The no-design design guide to email templates
A design guide that’s not about design? Hear me out. Because if you haven’t tackled basic no-coding email template design, let me tell you it’s 80% understanding ‘the rules’ and 20% getting creative.
That doesn’t mean it’s not fun or that you can’t create scroll-worthy templates without being an expert coder. It’s just a case of understanding how emails work - something I learned when I put together my own newsletter.
Being a busy gal I have no time for finicky processes, so I use Mailerlite, an easy-to-use Email Service Platform (ESP, swanky) that has a free plan and gives me all the functionality I need - including the ability to schedule emails, which I’m a big fan of.
The drag-and-drop approach (common across most of these types of platforms) makes design a question of creating the right assets according to those rules. Speaking of which:
Think content first
What kind of email are you designing? A wordy newsletter? A snappy sales email? Depending on what the email needs to communicate you’ll need to consider things like banners, hero images, icons and calls to action. Text-to-image ratio is important in email design erring ideally towards 70:30 or 60:40. Avoiding text-only graphic headers will help here and will increase your email’s accessibility.
600 is the magic number
The width of a standard template in pixels. When you’re designing your email, think in divisions of 600 so you can get your proportions right - whether that’s margins, graphics or text boxes. You can play with the image scaling when creating your template, but if you start with correctly sized images and graphics, you’ll find your template will come together more quickly.
Check how much flexibility your ESP gives you before you start. Some (like Mailerlite) have presets for left and right-hand margins, but you can add padding top and bottom between sections to your heart’s content. Others (like Mailchimp) let you fiddle with spacing on all sides. However much flexibility they give, they’re still working to that set width, so bear that in mind.
Mobile is king
Almost everyone reads their emails on their phones now, but mobile email clients aren’t as kind to your design as desktop ones, so always think about how that snazzy graphic will look when it’s shrunk down to a smaller portrait screen.
Most ESPs will let you design specifically for mobile and tinker with settings so that you have more control. Just make sure you preview both versions.

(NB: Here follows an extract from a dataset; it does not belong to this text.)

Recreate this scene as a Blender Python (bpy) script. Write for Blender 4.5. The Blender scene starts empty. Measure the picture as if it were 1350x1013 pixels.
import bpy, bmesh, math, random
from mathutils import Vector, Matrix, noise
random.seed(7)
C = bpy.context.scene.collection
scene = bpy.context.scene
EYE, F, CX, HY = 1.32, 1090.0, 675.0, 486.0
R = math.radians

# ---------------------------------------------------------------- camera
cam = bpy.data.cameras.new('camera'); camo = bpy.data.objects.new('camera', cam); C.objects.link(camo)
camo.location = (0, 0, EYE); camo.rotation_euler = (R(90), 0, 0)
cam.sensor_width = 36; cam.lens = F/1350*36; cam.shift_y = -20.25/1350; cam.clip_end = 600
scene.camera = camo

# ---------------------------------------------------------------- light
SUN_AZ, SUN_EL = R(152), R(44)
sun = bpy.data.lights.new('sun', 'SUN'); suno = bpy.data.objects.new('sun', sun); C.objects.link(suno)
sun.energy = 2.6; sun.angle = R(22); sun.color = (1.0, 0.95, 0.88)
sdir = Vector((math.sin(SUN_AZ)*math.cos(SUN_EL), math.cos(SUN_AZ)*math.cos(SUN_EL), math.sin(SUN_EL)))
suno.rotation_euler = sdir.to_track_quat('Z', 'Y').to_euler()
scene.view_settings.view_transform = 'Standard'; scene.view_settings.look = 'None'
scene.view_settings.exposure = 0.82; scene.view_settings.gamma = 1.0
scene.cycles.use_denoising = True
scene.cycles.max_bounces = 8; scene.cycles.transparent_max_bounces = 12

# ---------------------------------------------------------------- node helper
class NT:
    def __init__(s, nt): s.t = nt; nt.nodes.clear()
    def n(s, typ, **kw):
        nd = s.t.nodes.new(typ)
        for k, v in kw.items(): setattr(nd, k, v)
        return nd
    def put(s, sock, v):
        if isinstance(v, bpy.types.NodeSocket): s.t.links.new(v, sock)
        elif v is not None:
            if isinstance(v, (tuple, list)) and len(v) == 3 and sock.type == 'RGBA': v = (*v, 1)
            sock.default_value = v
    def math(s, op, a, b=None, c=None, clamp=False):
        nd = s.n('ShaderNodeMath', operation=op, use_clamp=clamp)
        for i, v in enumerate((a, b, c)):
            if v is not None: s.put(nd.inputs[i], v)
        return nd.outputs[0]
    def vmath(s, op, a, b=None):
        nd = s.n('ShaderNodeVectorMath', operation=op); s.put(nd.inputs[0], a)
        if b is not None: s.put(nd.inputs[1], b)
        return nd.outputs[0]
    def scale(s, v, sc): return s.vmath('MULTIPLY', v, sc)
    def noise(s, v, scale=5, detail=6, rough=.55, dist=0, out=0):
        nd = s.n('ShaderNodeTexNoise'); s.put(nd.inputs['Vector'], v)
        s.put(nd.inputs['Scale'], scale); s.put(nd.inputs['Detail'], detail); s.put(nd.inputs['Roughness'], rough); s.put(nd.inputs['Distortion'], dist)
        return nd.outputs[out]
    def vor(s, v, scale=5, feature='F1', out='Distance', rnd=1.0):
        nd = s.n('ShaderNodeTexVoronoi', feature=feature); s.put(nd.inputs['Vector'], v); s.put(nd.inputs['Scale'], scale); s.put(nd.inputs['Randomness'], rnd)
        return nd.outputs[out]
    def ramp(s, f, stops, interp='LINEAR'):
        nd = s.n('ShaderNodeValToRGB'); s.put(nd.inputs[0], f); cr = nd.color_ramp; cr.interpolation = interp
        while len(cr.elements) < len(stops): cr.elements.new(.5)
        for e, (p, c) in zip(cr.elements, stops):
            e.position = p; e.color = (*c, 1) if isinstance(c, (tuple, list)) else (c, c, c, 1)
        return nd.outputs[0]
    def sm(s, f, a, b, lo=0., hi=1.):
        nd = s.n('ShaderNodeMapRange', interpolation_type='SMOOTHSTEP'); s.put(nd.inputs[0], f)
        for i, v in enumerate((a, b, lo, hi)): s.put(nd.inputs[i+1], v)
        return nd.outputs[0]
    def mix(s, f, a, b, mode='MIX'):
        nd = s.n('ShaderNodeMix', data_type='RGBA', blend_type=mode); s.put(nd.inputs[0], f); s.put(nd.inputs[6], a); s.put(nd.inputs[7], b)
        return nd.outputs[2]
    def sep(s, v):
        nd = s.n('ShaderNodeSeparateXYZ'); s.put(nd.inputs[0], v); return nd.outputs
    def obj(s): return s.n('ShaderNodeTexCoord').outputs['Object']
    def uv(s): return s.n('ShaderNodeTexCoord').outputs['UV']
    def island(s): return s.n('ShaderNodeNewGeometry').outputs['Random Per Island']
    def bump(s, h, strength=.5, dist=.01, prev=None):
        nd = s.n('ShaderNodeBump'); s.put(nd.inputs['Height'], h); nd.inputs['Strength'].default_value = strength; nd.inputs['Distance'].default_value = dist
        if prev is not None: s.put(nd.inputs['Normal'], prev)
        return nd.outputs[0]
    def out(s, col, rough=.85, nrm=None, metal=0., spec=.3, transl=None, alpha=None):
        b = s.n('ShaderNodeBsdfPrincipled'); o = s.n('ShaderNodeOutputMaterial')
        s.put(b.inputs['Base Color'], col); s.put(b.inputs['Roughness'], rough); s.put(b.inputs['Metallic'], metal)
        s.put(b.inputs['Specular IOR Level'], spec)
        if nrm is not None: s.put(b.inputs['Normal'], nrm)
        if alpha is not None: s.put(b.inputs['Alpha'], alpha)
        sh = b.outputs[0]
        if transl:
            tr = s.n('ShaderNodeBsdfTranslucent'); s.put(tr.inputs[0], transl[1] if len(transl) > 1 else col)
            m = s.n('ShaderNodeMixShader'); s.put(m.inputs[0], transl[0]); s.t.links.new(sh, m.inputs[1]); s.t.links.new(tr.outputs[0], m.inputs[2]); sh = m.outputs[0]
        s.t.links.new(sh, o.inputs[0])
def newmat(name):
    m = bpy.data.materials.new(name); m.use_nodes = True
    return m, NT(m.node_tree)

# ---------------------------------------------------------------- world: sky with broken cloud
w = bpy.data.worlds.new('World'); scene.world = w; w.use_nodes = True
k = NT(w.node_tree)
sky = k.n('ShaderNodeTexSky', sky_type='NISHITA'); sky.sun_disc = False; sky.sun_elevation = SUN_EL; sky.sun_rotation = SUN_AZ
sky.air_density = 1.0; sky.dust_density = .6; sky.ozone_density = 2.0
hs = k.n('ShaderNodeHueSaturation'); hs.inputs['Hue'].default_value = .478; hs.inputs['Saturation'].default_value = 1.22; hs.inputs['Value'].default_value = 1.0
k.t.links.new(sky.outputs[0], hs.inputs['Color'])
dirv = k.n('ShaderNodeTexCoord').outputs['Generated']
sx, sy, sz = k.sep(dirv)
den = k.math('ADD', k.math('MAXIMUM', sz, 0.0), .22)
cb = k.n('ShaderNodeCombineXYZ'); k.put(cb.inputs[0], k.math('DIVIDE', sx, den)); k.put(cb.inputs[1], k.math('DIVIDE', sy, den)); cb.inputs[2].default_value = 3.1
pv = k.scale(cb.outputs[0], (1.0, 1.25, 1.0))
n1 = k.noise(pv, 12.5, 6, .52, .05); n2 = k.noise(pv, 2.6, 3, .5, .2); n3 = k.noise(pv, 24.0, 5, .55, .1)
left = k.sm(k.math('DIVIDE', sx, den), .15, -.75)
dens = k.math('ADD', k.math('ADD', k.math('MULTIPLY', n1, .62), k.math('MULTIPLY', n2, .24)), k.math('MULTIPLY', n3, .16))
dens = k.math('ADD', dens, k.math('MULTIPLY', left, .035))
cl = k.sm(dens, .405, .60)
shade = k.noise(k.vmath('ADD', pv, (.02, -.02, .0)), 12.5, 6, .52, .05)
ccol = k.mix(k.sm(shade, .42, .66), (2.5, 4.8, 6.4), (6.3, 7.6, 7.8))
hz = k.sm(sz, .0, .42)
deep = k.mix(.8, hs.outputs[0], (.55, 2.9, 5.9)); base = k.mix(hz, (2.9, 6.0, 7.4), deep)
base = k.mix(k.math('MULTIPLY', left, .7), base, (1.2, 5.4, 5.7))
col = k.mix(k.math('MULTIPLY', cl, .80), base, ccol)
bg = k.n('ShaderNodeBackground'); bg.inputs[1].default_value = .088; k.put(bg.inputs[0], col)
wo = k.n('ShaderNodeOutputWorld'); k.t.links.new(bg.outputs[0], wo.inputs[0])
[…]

Don’t forget to check your fonts
Managing expectations here: the number of fonts on offer is limited. (Sometimes you can upload your brand fonts so worth checking.) So you have to choose whether you want to:
Hand-code headers and text blocks to match your brand fonts
Pros:
Not impossible or difficult once you know how
Full branding throughout the email
Cons:
More time needed to format any text featured in the email and test that it works across the top email clients (Gmail, Apple Mail, Outlook etc)
Depending on the reader’s device they may never see it and will see a substitute system font.
Picking a system font you know will render reliably, that complements your brand font and leaving graphics like headers, footers and content-relevant graphics to keep everything on brand.
Pros:
Quick to set up and easier for you/your client to manage when creating ongoing campaigns
More likely to render reliably across the main email clients. (NB Your ESP offering you a font isn’t a guarantee it will show unless it’s a web safe font.)
Cons:
Limited selection
May jar with other brand elements
(NB always include a system/web safe font option on all brand/rebrand projects - especially if email marketing is a priority.)
Whatever font you go with, don’t rely on what you see in the email builder - send yourself a test so you can see for yourself. Which brings me to my final rule…
Test, test and test again
Ideally with as many different email clients as possible. You can use a dedicated platform like Testi (This could be a shared responsibility if you’re designing a template for a client rather than for yourself.)
Checking desktop vs mobile is non-negotiable. Email builders give you a decent preview of how your email will look in an inbox, but it’s not bulletproof, so it’s up to you to check and adjust. While you’re there check how those web safe fonts look, whether graphics aren’t too tiny and that your design still works in dark mode.
It’s a given that older versions of Outlook will chew your beautiful design up and spit it out (ask any email developer about white lines in Outlook and watch them twitch), but I wouldn’t sweat that one unless you’re designing for a client who knows that their customers/readers are Outlook worshippers 😳
That’s it! Email template design by nature demands that you keep things simple and uncluttered, which can make it feel like you’re just digitally plonking things in boxes, but once you get your head around the rules you can have fun with what you plonk in those boxes.